▶ **Data in this exercise**:
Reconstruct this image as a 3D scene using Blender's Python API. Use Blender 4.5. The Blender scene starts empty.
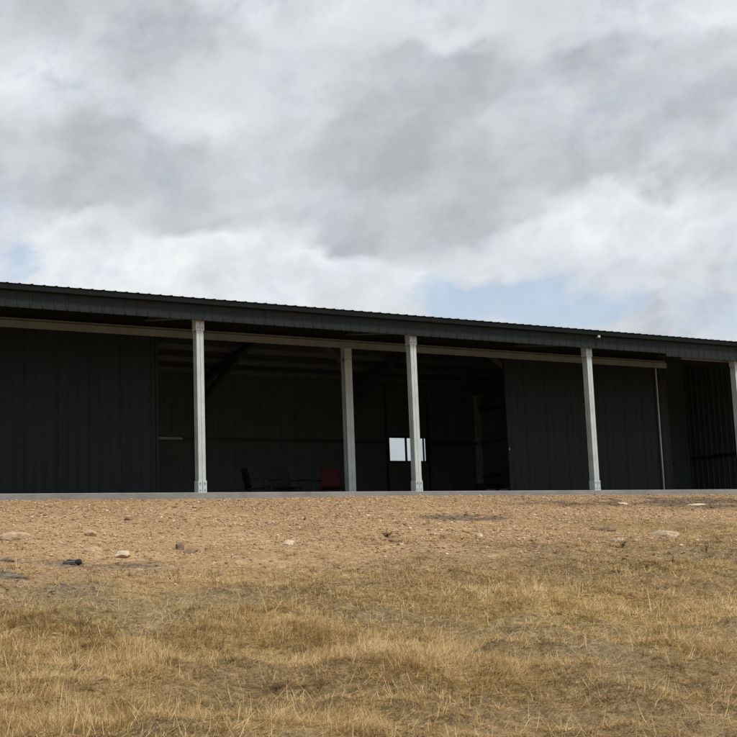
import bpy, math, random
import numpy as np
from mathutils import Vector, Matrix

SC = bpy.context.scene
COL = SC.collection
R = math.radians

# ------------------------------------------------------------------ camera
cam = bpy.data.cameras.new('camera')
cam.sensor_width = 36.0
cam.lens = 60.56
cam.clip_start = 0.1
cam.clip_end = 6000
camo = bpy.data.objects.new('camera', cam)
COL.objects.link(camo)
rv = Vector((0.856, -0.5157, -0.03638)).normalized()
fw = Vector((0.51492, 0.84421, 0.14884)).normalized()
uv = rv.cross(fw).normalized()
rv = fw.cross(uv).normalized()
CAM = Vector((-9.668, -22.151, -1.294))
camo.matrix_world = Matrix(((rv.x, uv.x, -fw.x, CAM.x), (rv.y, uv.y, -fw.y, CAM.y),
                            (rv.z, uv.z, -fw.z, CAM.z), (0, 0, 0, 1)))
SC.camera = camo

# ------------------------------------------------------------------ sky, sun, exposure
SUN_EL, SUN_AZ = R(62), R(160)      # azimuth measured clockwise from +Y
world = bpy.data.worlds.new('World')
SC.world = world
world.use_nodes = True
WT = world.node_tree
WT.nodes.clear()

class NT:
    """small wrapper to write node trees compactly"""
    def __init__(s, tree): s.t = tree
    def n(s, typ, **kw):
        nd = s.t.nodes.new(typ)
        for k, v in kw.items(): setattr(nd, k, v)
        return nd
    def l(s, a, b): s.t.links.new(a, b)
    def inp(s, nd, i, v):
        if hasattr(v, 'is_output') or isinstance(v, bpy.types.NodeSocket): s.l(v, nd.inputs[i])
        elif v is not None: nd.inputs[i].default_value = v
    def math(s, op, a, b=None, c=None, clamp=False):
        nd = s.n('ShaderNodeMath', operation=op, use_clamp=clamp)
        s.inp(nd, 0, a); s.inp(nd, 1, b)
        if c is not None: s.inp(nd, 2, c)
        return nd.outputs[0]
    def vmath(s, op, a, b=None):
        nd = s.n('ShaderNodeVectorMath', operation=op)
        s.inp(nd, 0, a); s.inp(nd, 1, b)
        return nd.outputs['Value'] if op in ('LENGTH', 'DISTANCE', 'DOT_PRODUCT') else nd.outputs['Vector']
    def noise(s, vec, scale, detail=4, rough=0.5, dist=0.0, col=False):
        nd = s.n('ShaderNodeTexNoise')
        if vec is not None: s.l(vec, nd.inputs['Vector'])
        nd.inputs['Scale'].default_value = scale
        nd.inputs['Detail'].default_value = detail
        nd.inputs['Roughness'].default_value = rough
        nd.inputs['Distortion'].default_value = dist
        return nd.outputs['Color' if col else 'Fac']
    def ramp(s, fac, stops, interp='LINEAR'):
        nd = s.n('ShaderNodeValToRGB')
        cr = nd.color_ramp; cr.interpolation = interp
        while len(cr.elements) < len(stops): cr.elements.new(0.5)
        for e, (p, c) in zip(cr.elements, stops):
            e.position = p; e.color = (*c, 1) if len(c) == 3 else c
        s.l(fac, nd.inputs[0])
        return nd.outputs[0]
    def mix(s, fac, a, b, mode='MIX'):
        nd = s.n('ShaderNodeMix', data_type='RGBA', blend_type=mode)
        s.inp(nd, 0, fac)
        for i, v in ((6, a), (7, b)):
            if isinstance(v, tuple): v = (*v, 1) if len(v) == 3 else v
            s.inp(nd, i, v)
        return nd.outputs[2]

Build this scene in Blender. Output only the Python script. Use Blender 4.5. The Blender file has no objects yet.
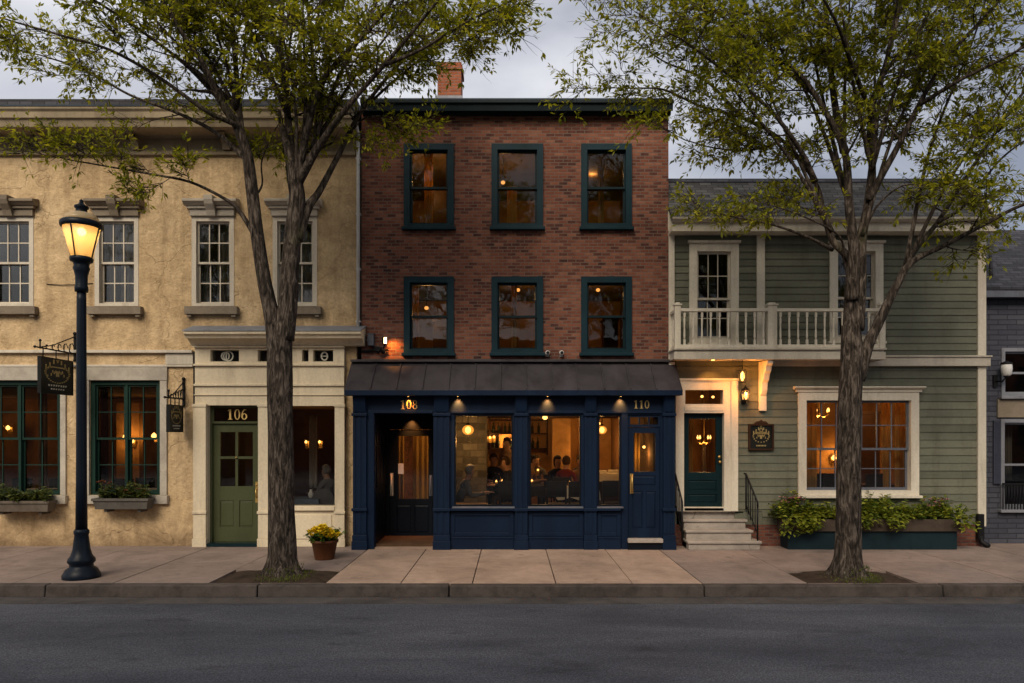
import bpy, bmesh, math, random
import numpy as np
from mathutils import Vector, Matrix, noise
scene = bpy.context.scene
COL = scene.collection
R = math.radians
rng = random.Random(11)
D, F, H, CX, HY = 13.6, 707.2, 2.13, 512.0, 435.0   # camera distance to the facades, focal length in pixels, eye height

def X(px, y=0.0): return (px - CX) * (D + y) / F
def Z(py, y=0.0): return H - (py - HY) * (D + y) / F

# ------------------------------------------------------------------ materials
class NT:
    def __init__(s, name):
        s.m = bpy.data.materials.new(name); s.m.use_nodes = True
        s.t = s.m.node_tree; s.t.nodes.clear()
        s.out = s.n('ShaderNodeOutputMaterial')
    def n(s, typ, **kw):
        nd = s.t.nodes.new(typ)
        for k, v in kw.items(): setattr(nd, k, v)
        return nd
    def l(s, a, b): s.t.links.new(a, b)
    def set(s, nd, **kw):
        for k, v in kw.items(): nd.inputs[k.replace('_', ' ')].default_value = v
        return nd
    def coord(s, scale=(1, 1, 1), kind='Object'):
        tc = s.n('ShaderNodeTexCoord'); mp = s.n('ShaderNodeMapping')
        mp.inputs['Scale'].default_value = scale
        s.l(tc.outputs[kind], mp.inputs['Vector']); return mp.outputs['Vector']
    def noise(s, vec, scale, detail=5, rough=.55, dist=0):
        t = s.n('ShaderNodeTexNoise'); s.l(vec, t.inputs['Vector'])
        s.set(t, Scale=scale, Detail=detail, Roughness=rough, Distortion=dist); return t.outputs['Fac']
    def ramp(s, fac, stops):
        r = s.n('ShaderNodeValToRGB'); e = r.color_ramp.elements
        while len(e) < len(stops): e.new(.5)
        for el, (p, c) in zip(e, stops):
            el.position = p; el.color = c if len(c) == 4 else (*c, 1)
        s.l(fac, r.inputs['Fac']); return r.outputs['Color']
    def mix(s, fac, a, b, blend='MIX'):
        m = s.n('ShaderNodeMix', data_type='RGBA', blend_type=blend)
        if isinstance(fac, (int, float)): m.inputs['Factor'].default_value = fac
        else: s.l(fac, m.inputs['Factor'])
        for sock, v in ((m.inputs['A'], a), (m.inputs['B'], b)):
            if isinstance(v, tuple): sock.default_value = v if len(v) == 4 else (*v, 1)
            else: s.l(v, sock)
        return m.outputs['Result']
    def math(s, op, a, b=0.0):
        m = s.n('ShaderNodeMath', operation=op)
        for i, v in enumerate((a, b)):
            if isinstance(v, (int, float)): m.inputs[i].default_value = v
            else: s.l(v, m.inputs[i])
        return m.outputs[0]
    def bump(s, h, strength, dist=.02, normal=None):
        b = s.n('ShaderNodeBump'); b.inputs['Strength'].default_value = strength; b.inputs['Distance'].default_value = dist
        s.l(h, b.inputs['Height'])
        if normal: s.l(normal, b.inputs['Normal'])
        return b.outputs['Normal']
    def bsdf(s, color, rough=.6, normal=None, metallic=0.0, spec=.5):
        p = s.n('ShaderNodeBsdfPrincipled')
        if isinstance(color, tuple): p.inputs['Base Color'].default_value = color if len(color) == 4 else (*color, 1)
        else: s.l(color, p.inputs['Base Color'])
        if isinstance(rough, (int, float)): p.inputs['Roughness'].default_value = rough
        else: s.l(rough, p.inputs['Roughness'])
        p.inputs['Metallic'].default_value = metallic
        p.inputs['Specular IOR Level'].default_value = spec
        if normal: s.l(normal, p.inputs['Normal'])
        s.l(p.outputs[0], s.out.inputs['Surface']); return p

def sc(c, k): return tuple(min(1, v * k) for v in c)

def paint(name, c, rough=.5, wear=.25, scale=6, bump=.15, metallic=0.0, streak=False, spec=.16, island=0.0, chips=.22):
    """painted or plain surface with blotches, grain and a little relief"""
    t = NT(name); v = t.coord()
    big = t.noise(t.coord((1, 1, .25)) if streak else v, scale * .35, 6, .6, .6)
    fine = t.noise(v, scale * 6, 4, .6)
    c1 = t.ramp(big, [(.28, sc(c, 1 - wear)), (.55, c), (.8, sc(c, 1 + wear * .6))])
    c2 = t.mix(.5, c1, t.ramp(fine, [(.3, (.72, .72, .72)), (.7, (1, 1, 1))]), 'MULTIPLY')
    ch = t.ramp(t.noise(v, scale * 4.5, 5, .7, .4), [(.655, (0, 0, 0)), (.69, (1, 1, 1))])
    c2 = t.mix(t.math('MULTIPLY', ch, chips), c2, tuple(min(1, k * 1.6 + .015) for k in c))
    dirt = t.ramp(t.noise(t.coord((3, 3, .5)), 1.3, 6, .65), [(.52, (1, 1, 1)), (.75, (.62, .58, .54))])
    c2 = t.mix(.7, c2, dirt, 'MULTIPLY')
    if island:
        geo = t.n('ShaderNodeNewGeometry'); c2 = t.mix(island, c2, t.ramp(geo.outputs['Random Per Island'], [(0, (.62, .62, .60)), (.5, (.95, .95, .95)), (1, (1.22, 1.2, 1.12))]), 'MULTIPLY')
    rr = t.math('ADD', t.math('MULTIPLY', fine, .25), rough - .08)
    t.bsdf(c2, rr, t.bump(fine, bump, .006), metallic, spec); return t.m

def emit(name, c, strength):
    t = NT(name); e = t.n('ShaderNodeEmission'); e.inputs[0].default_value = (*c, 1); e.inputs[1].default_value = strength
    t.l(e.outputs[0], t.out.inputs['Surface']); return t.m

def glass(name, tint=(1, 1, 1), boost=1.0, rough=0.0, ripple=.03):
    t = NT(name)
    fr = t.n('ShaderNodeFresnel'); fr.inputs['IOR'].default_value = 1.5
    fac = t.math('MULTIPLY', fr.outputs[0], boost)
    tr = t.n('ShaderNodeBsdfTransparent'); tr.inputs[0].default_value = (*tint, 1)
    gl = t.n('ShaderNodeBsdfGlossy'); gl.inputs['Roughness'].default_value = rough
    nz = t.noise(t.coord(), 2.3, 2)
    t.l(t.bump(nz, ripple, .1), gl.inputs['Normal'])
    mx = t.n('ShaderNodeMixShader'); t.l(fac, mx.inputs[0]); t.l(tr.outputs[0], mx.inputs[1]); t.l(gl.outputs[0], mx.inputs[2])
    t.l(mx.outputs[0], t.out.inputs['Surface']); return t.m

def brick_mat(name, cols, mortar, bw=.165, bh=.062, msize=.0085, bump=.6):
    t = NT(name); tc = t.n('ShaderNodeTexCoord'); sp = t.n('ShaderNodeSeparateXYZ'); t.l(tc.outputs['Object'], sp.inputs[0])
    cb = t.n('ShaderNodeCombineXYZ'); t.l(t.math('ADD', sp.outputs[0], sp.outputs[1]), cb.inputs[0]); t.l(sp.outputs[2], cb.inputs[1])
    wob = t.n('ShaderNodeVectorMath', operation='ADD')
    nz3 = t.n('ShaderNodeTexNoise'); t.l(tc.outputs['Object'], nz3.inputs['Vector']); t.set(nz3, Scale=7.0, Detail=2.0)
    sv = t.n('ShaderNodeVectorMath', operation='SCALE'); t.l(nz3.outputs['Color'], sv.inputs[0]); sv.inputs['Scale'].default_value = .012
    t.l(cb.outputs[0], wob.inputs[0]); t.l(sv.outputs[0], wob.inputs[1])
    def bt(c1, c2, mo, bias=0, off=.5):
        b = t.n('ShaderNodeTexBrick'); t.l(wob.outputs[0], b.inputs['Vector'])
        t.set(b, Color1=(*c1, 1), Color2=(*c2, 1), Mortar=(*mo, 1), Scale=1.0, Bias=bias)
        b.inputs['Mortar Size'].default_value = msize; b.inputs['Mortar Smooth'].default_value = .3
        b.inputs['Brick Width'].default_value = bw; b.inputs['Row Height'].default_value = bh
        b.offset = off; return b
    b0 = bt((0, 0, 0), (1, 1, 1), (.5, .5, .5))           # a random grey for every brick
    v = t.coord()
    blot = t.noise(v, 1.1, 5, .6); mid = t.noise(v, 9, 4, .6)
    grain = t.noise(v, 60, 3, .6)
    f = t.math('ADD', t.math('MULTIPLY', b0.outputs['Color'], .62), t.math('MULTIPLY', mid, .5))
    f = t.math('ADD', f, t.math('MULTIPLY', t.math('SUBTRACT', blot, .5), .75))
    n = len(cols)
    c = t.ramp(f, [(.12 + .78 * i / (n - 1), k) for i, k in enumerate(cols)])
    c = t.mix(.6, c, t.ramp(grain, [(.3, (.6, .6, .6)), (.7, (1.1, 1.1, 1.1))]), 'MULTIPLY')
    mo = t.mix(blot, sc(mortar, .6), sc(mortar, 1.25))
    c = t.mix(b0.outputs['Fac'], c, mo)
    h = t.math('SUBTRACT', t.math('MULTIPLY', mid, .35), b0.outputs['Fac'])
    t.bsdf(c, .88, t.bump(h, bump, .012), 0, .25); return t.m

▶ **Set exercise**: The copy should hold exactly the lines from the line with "Build this scene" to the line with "def Z(py, y=0.0): return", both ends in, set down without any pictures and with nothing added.

▶ **Task answer**:
Build this scene in Blender. Output only the Python script. Use Blender 4.5. The Blender file has no objects yet.
import bpy, bmesh, math, random
import numpy as np
from mathutils import Vector, Matrix, noise
scene = bpy.context.scene
COL = scene.collection
R = math.radians
rng = random.Random(11)
D, F, H, CX, HY = 13.6, 707.2, 2.13, 512.0, 435.0   # camera distance to the facades, focal length in pixels, eye height

def X(px, y=0.0): return (px - CX) * (D + y) / F
def Z(py, y=0.0): return H - (py - HY) * (D + y) / F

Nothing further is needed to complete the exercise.